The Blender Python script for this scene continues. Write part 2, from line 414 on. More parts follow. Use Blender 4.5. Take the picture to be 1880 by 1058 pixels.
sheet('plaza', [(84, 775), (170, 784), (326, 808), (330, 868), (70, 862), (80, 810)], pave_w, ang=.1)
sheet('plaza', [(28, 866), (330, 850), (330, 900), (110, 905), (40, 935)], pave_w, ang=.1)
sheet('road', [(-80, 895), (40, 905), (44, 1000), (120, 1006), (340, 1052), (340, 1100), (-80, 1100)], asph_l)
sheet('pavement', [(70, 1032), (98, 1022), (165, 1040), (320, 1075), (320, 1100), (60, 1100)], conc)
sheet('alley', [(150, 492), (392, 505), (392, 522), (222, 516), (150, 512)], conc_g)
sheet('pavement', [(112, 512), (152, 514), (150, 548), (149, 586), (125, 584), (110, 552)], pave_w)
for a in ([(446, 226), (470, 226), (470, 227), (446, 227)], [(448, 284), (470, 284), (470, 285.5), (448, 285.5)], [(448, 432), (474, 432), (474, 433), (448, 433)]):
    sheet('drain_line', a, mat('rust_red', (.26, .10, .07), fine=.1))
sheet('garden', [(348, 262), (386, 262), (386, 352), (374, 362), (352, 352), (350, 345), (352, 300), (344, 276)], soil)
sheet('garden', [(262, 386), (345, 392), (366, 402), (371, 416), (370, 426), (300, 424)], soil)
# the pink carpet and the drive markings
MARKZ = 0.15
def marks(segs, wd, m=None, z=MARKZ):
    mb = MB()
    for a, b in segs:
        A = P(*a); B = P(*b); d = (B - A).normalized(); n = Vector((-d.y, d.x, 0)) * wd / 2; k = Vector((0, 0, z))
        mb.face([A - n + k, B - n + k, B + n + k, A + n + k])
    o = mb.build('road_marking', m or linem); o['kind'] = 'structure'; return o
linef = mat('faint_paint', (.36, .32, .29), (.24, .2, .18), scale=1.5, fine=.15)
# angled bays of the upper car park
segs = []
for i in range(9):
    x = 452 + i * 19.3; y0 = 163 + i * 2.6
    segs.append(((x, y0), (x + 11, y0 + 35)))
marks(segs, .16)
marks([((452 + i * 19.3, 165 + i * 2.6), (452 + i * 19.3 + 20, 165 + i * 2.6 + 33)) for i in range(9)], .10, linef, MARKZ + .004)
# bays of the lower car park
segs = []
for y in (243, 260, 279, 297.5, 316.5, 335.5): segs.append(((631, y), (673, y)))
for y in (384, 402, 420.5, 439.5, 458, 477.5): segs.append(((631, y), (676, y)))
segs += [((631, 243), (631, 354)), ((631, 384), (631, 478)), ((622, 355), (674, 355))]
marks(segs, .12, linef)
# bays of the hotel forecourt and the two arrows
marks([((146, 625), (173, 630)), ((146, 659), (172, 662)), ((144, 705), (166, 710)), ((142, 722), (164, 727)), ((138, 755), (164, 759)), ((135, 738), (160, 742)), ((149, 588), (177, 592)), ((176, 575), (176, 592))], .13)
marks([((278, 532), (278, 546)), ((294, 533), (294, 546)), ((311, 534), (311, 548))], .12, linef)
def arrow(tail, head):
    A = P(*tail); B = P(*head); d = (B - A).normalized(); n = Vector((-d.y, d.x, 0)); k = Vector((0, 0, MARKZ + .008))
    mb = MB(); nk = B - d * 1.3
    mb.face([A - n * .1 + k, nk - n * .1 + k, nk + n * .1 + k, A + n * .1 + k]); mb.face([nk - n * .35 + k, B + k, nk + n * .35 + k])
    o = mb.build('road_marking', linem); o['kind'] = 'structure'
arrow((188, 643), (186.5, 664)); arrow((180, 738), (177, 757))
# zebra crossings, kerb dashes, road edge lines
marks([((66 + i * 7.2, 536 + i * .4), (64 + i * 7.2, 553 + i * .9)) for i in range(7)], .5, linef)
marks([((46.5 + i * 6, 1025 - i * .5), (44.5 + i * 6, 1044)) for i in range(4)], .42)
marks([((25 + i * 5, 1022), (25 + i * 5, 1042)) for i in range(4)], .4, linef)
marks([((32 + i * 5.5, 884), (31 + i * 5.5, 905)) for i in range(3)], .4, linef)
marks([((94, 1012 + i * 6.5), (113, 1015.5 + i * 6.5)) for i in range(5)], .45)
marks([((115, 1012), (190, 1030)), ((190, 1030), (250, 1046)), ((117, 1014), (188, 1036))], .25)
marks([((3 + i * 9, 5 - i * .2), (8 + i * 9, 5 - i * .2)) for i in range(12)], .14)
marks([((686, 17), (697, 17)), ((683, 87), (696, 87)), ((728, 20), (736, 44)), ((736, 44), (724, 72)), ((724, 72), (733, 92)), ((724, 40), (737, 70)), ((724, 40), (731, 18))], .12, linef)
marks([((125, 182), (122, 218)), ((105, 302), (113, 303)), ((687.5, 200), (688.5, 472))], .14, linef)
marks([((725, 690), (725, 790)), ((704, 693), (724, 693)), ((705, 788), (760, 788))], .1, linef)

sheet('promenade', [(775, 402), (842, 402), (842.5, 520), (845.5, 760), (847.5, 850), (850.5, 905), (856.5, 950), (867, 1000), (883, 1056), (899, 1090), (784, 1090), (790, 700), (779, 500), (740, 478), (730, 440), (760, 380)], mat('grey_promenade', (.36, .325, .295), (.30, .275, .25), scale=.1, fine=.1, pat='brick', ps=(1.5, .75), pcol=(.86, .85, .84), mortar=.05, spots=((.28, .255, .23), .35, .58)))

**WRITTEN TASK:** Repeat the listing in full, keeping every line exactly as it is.

**SOLUTION TO THIS PROBLEM:**
The Blender Python script for this scene continues. Write part 2, from line 414 on. More parts follow. Use Blender 4.5. Take the picture to be 1880 by 1058 pixels.
sheet('plaza', [(84, 775), (170, 784), (326, 808), (330, 868), (70, 862), (80, 810)], pave_w, ang=.1)
sheet('plaza', [(28, 866), (330, 850), (330, 900), (110, 905), (40, 935)], pave_w, ang=.1)
sheet('road', [(-80, 895), (40, 905), (44, 1000), (120, 1006), (340, 1052), (340, 1100), (-80, 1100)], asph_l)
sheet('pavement', [(70, 1032), (98, 1022), (165, 1040), (320, 1075), (320, 1100), (60, 1100)], conc)
sheet('alley', [(150, 492), (392, 505), (392, 522), (222, 516), (150, 512)], conc_g)
sheet('pavement', [(112, 512), (152, 514), (150, 548), (149, 586), (125, 584), (110, 552)], pave_w)
for a in ([(446, 226), (470, 226), (470, 227), (446, 227)], [(448, 284), (470, 284), (470, 285.5), (448, 285.5)], [(448, 432), (474, 432), (474, 433), (448, 433)]):
    sheet('drain_line', a, mat('rust_red', (.26, .10, .07), fine=.1))
sheet('garden', [(348, 262), (386, 262), (386, 352), (374, 362), (352, 352), (350, 345), (352, 300), (344, 276)], soil)
sheet('garden', [(262, 386), (345, 392), (366, 402), (371, 416), (370, 426), (300, 424)], soil)
# the pink carpet and the drive markings
MARKZ = 0.15
def marks(segs, wd, m=None, z=MARKZ):
    mb = MB()
    for a, b in segs:
        A = P(*a); B = P(*b); d = (B - A).normalized(); n = Vector((-d.y, d.x, 0)) * wd / 2; k = Vector((0, 0, z))
        mb.face([A - n + k, B - n + k, B + n + k, A + n + k])
    o = mb.build('road_marking', m or linem); o['kind'] = 'structure'; return o
linef = mat('faint_paint', (.36, .32, .29), (.24, .2, .18), scale=1.5, fine=.15)
# angled bays of the upper car park
segs = []
for i in range(9):
    x = 452 + i * 19.3; y0 = 163 + i * 2.6
    segs.append(((x, y0), (x + 11, y0 + 35)))
marks(segs, .16)
marks([((452 + i * 19.3, 165 + i * 2.6), (452 + i * 19.3 + 20, 165 + i * 2.6 + 33)) for i in range(9)], .10, linef, MARKZ + .004)
# bays of the lower car park
segs = []
for y in (243, 260, 279, 297.5, 316.5, 335.5): segs.append(((631, y), (673, y)))
for y in (384, 402, 420.5, 439.5, 458, 477.5): segs.append(((631, y), (676, y)))
segs += [((631, 243), (631, 354)), ((631, 384), (631, 478)), ((622, 355), (674, 355))]
marks(segs, .12, linef)
# bays of the hotel forecourt and the two arrows
marks([((146, 625), (173, 630)), ((146, 659), (172, 662)), ((144, 705), (166, 710)), ((142, 722), (164, 727)), ((138, 755), (164, 759)), ((135, 738), (160, 742)), ((149, 588), (177, 592)), ((176, 575), (176, 592))], .13)
marks([((278, 532), (278, 546)), ((294, 533), (294, 546)), ((311, 534), (311, 548))], .12, linef)
def arrow(tail, head):
    A = P(*tail); B = P(*head); d = (B - A).normalized(); n = Vector((-d.y, d.x, 0)); k = Vector((0, 0, MARKZ + .008))
    mb = MB(); nk = B - d * 1.3
    mb.face([A - n * .1 + k, nk - n * .1 + k, nk + n * .1 + k, A + n * .1 + k]); mb.face([nk - n * .35 + k, B + k, nk + n * .35 + k])
    o = mb.build('road_marking', linem); o['kind'] = 'structure'
arrow((188, 643), (186.5, 664)); arrow((180, 738), (177, 757))
# zebra crossings, kerb dashes, road edge lines
marks([((66 + i * 7.2, 536 + i * .4), (64 + i * 7.2, 553 + i * .9)) for i in range(7)], .5, linef)
marks([((46.5 + i * 6, 1025 - i * .5), (44.5 + i * 6, 1044)) for i in range(4)], .42)
marks([((25 + i * 5, 1022), (25 + i * 5, 1042)) for i in range(4)], .4, linef)
marks([((32 + i * 5.5, 884), (31 + i * 5.5, 905)) for i in range(3)], .4, linef)
marks([((94, 1012 + i * 6.5), (113, 1015.5 + i * 6.5)) for i in range(5)], .45)
marks([((115, 1012), (190, 1030)), ((190, 1030), (250, 1046)), ((117, 1014), (188, 1036))], .25)
marks([((3 + i * 9, 5 - i * .2), (8 + i * 9, 5 - i * .2)) for i in range(12)], .14)
marks([((686, 17), (697, 17)), ((683, 87), (696, 87)), ((728, 20), (736, 44)), ((736, 44), (724, 72)), ((724, 72), (733, 92)), ((724, 40), (737, 70)), ((724, 40), (731, 18))], .12, linef)
marks([((125, 182), (122, 218)), ((105, 302), (113, 303)), ((687.5, 200), (688.5, 472))], .14, linef)
marks([((725, 690), (725, 790)), ((704, 693), (724, 693)), ((705, 788), (760, 788))], .1, linef)

sheet('promenade', [(775, 402), (842, 402), (842.5, 520), (845.5, 760), (847.5, 850), (850.5, 905), (856.5, 950), (867, 1000), (883, 1056), (899, 1090), (784, 1090), (790, 700), (779, 500), (740, 478), (730, 440), (760, 380)], mat('grey_promenade', (.36, .325, .295), (.30, .275, .25), scale=.1, fine=.1, pat='brick', ps=(1.5, .75), pcol=(.86, .85, .84), mortar=.05, spots=((.28, .255, .23), .35, .58)))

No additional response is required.